Prezydent Chin Xi Jinping oświadczył w sobotę na uroczystości poświęconej pamięci ofiar Masakry Nankińskiej, dokonanej w grudniu 1937 przez wojska japońskie, że Chiny i Japonia powinny przezwyciężyć wrogość i nie pozwolić, aby przeszłość zatruwała obecne stosunki.
Podczas uroczystości w Nankinie (ówczesnej stolicy Chin rządzonych przez partię Kuomintang) Xi Jinping, któremu towarzyszyli inni przywódcy tego kraju nawiązał do stanowiska japońskich skrajnych nacjonalistów, którzy zaprzeczają jakoby Masakra Nankińska w ogóle miała miejsce. - Ci, którzy stanowią podporę sprawiedliwości i miłują pokój muszą być wyjątkowo czujni i zdecydowanie sprzeciwiać się tym błędnym słowom i czynom - powiedział chiński prezydent w przemówieniu do żołnierzy, studentów i żyjących jeszcze osób, które ocalały z masakry. - Historia nie daruje nikomu, kto zaprzeczałby faktom dotyczącym okrucieństw w Nankinie - dodał.
"Narody Chin i Japonii powinny przejść do przyjaźni"

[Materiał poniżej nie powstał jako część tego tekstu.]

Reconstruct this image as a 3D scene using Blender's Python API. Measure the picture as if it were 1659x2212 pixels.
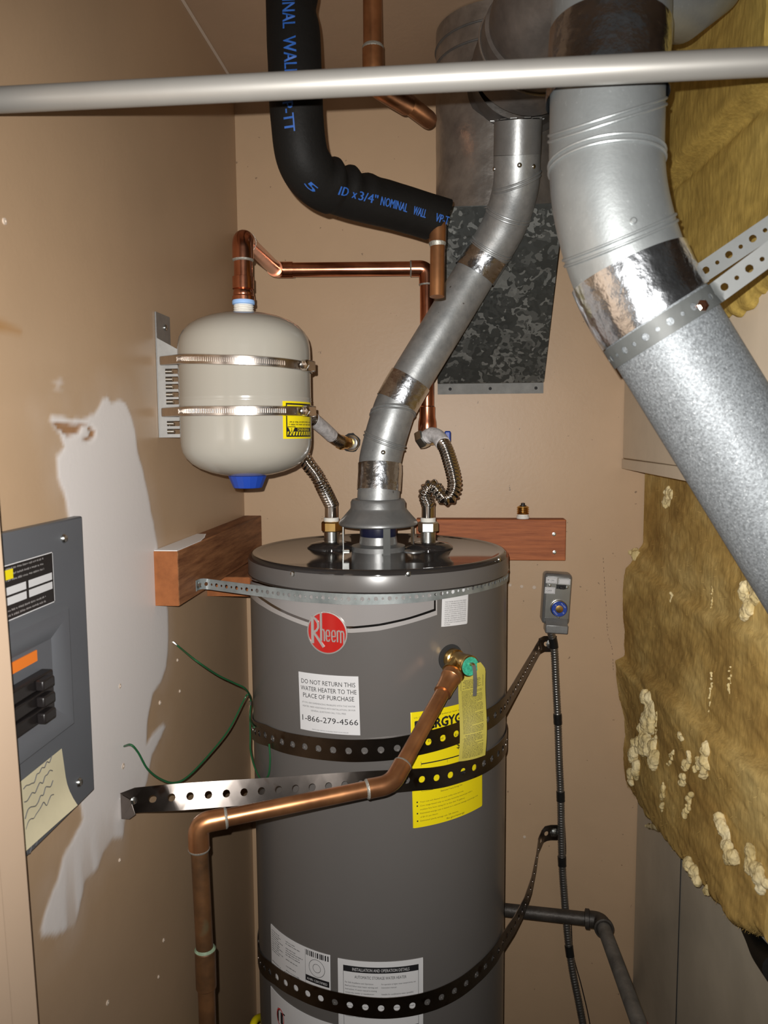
import bpy, bmesh, math, random
import numpy as np
from mathutils import Vector as V, Matrix, noise as mnoise

for o in list(bpy.data.objects): bpy.data.objects.remove(o, do_unlink=True)
SC = bpy.context.scene; COL = SC.collection
random.seed(7)
PI = math.pi

# ------------------------------------------------------------------ camera
FPX, IW, IH = 1680.0, 1659, 2212
YAW, PITCH, ROLL = math.radians(4.9), math.radians(5.6), math.radians(-0.4)
CAM = V((0, 0, 1.657))
CR = (Matrix.Rotation(YAW, 3, 'Z') @ Matrix.Rotation(PI/2 - PITCH, 3, 'X') @ Matrix.Rotation(ROLL, 3, 'Z'))
cd = bpy.data.cameras.new('camera'); cam = bpy.data.objects.new('camera', cd); COL.objects.link(cam)
cam.matrix_world = Matrix.Translation(CAM) @ CR.to_4x4()
cd.sensor_fit = 'AUTO'; cd.sensor_width = 36; cd.lens = FPX*36/IH
cd.clip_start = 0.02; cd.clip_end = 50
cd.dof.use_dof = True; cd.dof.focus_distance = 1.38; cd.dof.aperture_fstop = 10
SC.camera = cam
# ------------------------------------------------------------------ world, lights, exposure
w = bpy.data.worlds.new('dim_hallway'); SC.world = w; w.use_nodes = True
w.node_tree.nodes['Background'].inputs[0].default_value = (0.82, 0.78, 0.72, 1)
w.node_tree.nodes['Background'].inputs[1].default_value = 0.035
fl = bpy.data.lights.new('phone_flash', 'SPOT'); flo = bpy.data.objects.new('phone_flash', fl); COL.objects.link(flo)
fl.energy = 77; fl.color = (1.0, 0.97, 0.93); fl.shadow_soft_size = 0.0024
fl.spot_size = math.radians(108); fl.spot_blend = 1.0
flo.matrix_world = Matrix.Translation(CAM + CR @ V((-0.012, 0.019, 0.0))) @ CR.to_4x4()
SC.view_settings.view_transform = 'Standard'; SC.view_settings.look = 'None'
SC.view_settings.gamma = 1; SC.view_settings.use_curve_mapping = False
SC.view_settings.exposure = 0.0

# ------------------------------------------------------------------ helpers: surveying (a pixel read off the photograph, at a true depth)
def ray(px, py): return CR @ V(((px-829.5)/FPX, -(py-1106)/FPX, -1))
def D(px, py, zc): return CAM + ray(px, py)*zc
def AY(px, py, y): d = ray(px, py); return CAM + d*((y-CAM.y)/d.y)
def AX(px, py, x): d = ray(px, py); return CAM + d*((x-CAM.x)/d.x)
def AZ(px, py, z): d = ray(px, py); return CAM + d*((z-CAM.z)/d.z)

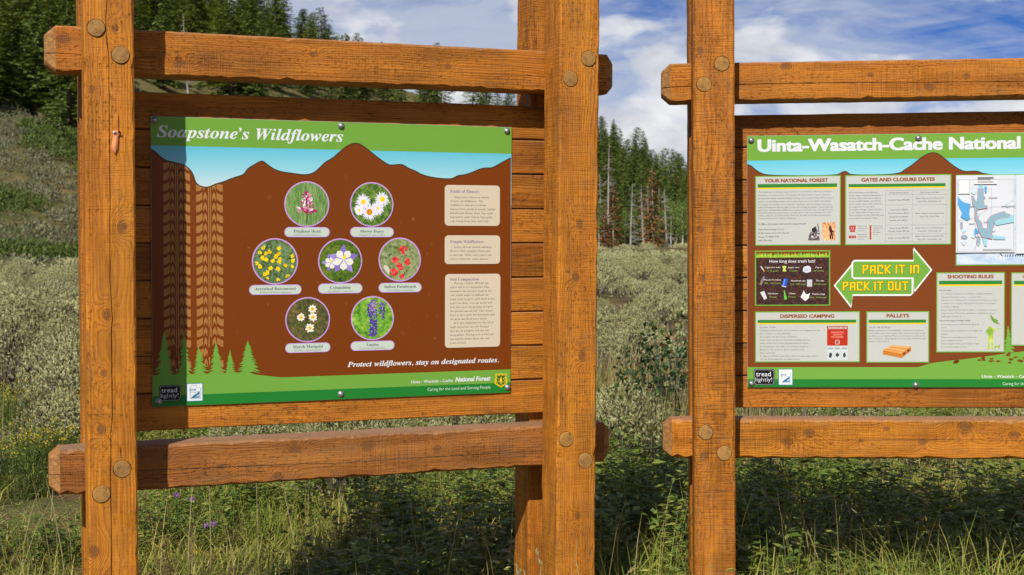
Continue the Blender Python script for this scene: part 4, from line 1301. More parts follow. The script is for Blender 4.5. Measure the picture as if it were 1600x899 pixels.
def shield(root, b):
    x0, y0, x1, y1 = b
    w, h = x1 - x0, y1 - y0
    T = lambda a, c_: (x0 + a * w, y0 + c_ * h)
    o = [(.04, .93), (.18, .97), (.30, .93), (.5, 1.0), (.70, .93), (.82, .97), (.96, .93), (.90, .74), (.99, .5), (.97, .26), (.78, .14), (.5, 0), (.22, .14), (.03, .26), (.01, .5), (.10, .74)]
    P = Print().poly([T(a, c_) for a, c_ in o], YELLOW, 8)
    P.poly([T(.5 + (a - .5) * .86, .5 + (c_ - .5) * .88) for a, c_ in o], ink((24, 96, 40)), 9)
    P.stroke([T(.5 + (a - .5) * .76, .5 + (c_ - .5) * .78) for a, c_ in o], .0014, YELLOW, 10, True)
    P.text('U', *T(.15, .36), YELLOW, 10, w=.2 * w, ch=.34 * h, bold=-.01)
    P.text('S', *T(.66, .36), YELLOW, 10, w=.2 * w, ch=.34 * h, bold=-.01)
    tree_shape(P, T(.5, .80), T(.35, .34), T(.65, .34), YELLOW, 10, 4, 6, .3)
    P.rect((*T(.47, .22), *T(.53, .36)), YELLOW, 10)
    return P.build('shield_badge', root)


def tread(root, b):
    x0, y0, x1, y1 = b
    w, h = x1 - x0, y1 - y0
    P = Print().rrect(b, .009, BLACK, 8)
    inn = (x0 + .0025, y0 + .0025, x1 - .0025, y1 - .0025)
    P.rrect(inn, .008, ink((190, 194, 200)), 9).rrect((inn[0] + .0011, inn[1] + .0011, inn[2] - .0011, inn[3] - .0011), .0075, BLACK, 10)
    P.text('tread', x0 + .11 * w, y0 + .55 * h, WHITE, 11, w=.70 * w, ch=.29 * h, bold=.004, res=3)
    P.text('lightly!', x0 + .09 * w, y0 + .23 * h, WHITE, 11, w=.78 * w, ch=.26 * h, bold=-.010, res=3)
    return P.build('tread_logo', root)


def dnr(root, b):
    x0, y0, x1, y1 = b
    w, h = x1 - x0, y1 - y0
    T = lambda a, c_: (x0 + a * w, y0 + c_ * h)
    BL = ink((52, 110, 150))
    P = Print().rect(b, BL, 8).rect((x0 + .002, y0 + .002, x1 - .002, y1 - .002), ink((222, 228, 232)), 9)
    ut = [(.24, .14), (.86, .14), (.86, .74), (.62, .74), (.62, .88), (.24, .88)]
    P.stroke([T(*p_) for p_ in ut], .0012, BL, 10, True)
    P.text('DNR', *T(.17, .58), BL, 11, w=.42 * w, ch=.13 * h, bold=.01)
    P.poly([T(*p_) for p_ in ((.24, .18), (.42, .34), (.58, .42), (.80, .56), (.80, .40), (.60, .30), (.46, .18))], BL, 10.5)
    P.poly([T(*p_) for p_ in ((.42, .18), (.55, .26), (.8, .34), (.8, .18))], ink((110, 150, 176)), 11)
    P.stroke([T(.2, .52), T(.5, .50), T(.72, .54)], .0012, ink((96, 130, 150)), 11)
    return P.build('wildlife_logo', root)


shield(LS, D['L_shield'])
tread(LS, D['L_tread'])
dnr(LS, D['L_dnr'])
sign_bolts(LS, D['L_bolts'])
tag(LS, "brown and green sign headed Soapstone's Wildflowers with seven round flower pictures", 'sign', 'printed information signs')

# ---- right-hand sign
RS = sign_root('information_sign', right_frame, .2042)
hb = D['R_header'][0]
Print().rect((e, .64, SW - e, hb), M_skyprint, 1).build('sky_print', RS)
Print().rect((e, hb, SW - e, SH - e), GREEN, 1).build('header_band', RS)
mt = [(min(max(x, e), SW - e), y) for x, y in D['R_mtn']] + [(1.02, .755), (1.08, .79), (SW - e, .80)]
mt = [mt[0]] + [b for a, b in zip(mt, mt[1:]) if b[0] > a[0] + 1e-4]
mt = smooth_line(mt)
P = Print().poly([(e, .03), (SW - e, .03)] + mt[::-1], BROWN2, 2)
P.stroke(mt, .0032, OUTL, 3)
P.build('mountain_print', RS)
P = Print()
gl = [(x, y) for x, y in D['R_ground'] if x < 1.1] + [(1.12, .17), (SW - e, .175)]
gl[0] = (e, gl[0][1])
yd = D['R_dark'][0]
P.poly([(e, yd), (SW - e, yd)] + gl[::-1], TREEG, 5)
rs = random.Random(3)
for k in range(26):
    cx, cy = rs.uniform(.66, 1.0), rs.uniform(.088, .132)
    P.poly([(cx + rs.uniform(.3, 1) * .012 * math.cos(a), cy + rs.uniform(.3, 1) * .006 * math.sin(a)) for a in [j * .63 for j in range(10)]], BROWN2, 6)
tree_shape(P, (.918, .222), (.895, .10), (.95, .10), TREEG, 5.5, 8, 10, .8)
P.build('tree_print', RS)
Print().rect((e, e, SW - e, yd), DGREEN, 7).build('footer_band', RS)
x0, y0, x1, y1, ch = D['R_title']
Print().heavy('Uinta-Wasatch-Cache National', x0 + .002, .8485, ink((214, 218, 224)), 2, .0024, w=x1 - x0 - .004, ch=ch - .002, bold=.012, res=4).build('title_lettering', RS)


def panel(name, key, head, label=None):
    b = D['R_pan'][key]
    bd = .0038
    P = Print().rect(b, TREEG, 8).rect((b[0] + bd, b[1] + bd, b[2] - bd, b[3] - bd), PAPER, 9)
    if key in D['R_str']:
        s_ = D['R_str'][key]
        ym = s_[1] + (s_[3] - s_[1]) * .30
        P.rect((s_[0], ym, s_[2], s_[3]), ink((44, 124, 52)), 10).rect((s_[0], s_[1], s_[2], ym), GOLD, 10)
    o = P.build(name, RS)
    if label: o['label'] = label
    P = Print()
    if head and key in D['R_head']:
        h_ = D['R_head'][key]
        P.heavy(head, h_[0], (h_[1] + h_[3]) / 2, HEADBR, 10, .0007, w=h_[2] - h_[0], ch=.0122, bold=.010, res=3)
    return o, P


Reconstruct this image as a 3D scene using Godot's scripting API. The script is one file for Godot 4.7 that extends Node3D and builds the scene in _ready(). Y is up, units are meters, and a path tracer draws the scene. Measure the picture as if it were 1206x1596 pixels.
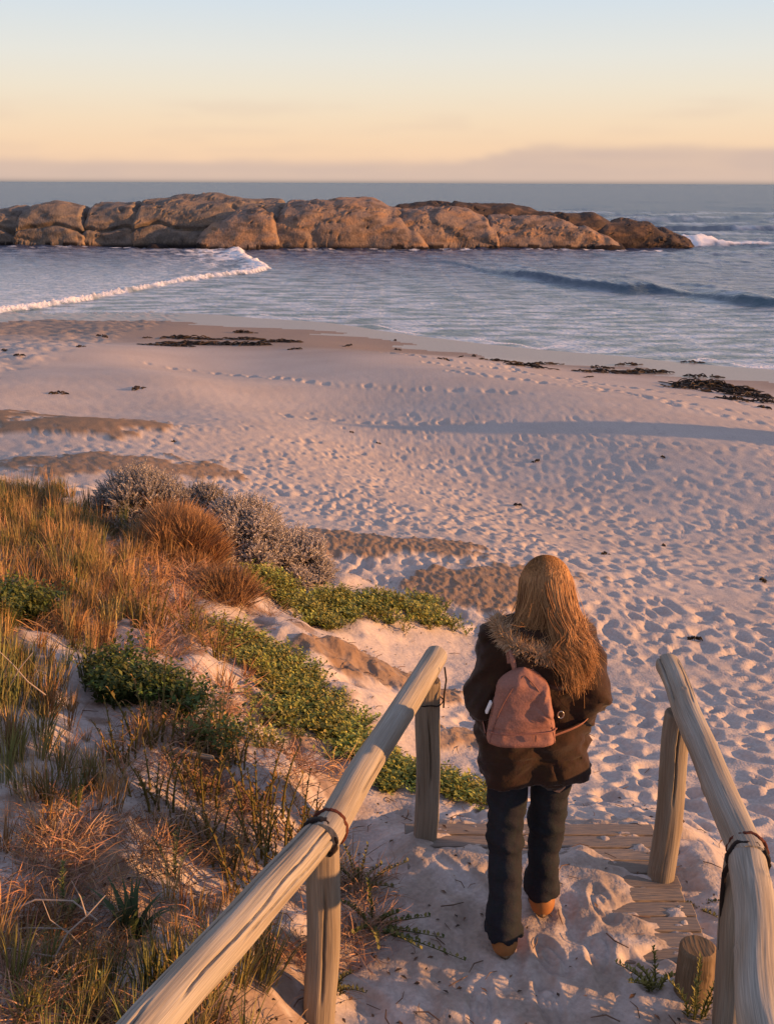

XiJinping podkreślił jednak, że "wszyscy ludzie o dobrym sercu tęsknią za pokojem i nie chcą kontynuować nienawiści". - Narody Chin i Japonii powinny przejść do przyjaźni budowanej z pokolenia na pokolenie - dodał. Po odegraniu hymnu narodowego, uczestnicy uroczystości zebrani przy pomniku poświęconym ofiarom masakry, uczcili minutą ciszy ich pamięć. Obserwatorzy podkreślają, że tegorocznym obchodom rocznicy masakry nadano wyjątkowo uroczystą oprawę. Masakry ludności chińskiej w Nankinie w grudniu 1937 i styczniu 1938 dokonały inwazyjne wojska japońskie pod dowództwem generała Iwane Matsui. Ocenia się, że była to jedna z największych zbrodni ludobójstwa dokonanych przez Japończyków. Śmierć poniosło wówczas - według różnych szacunków - od 50 do 400 tys. ludzi. Ustanowiony po wojnie aliancki trybunał ustalił liczbę ofiar na 142 tys. Ofiarami gwałtów padło – jak się ocenia - ok. 20 tys. chińskich kobiet. Japończycy dokonywali też masowych rabunków i podpaleń.
Konflikt żyje do dziś
Masakra Nankińska zapadła głęboko w chińską pamięć zbiorową i od dawna stanowi jeden z problemów uniemożliwiających poprawę stosunków między Chinami i Japonią. W ub. roku stosunki te jeszcze się pogorszyły po wizycie japońskiego premiera Shinzo Abego w świątyni Yasukuni poświęconej pamięci japońskich ofiar wojny, w tym także wojskowym oskarżanym o zbrodnie wojenne. Oba kraje dzieli również spór o grupę wysepek na Morzu Wschodniochińskim nazywanych przez Japończyków Senkaku a przez Chińczyków Diaoyu. W ub. miesiącu doszło do spotkania w Pekinie Xi Jinpinga i Shinzo Abego, z okazji szczytu państw członkowskich APEC. Spotkanie określono jako "przełamywanie lodów", jednak na jego rezultaty – jak podkreślają analitycy - przyjdzie jeszcze poczekać.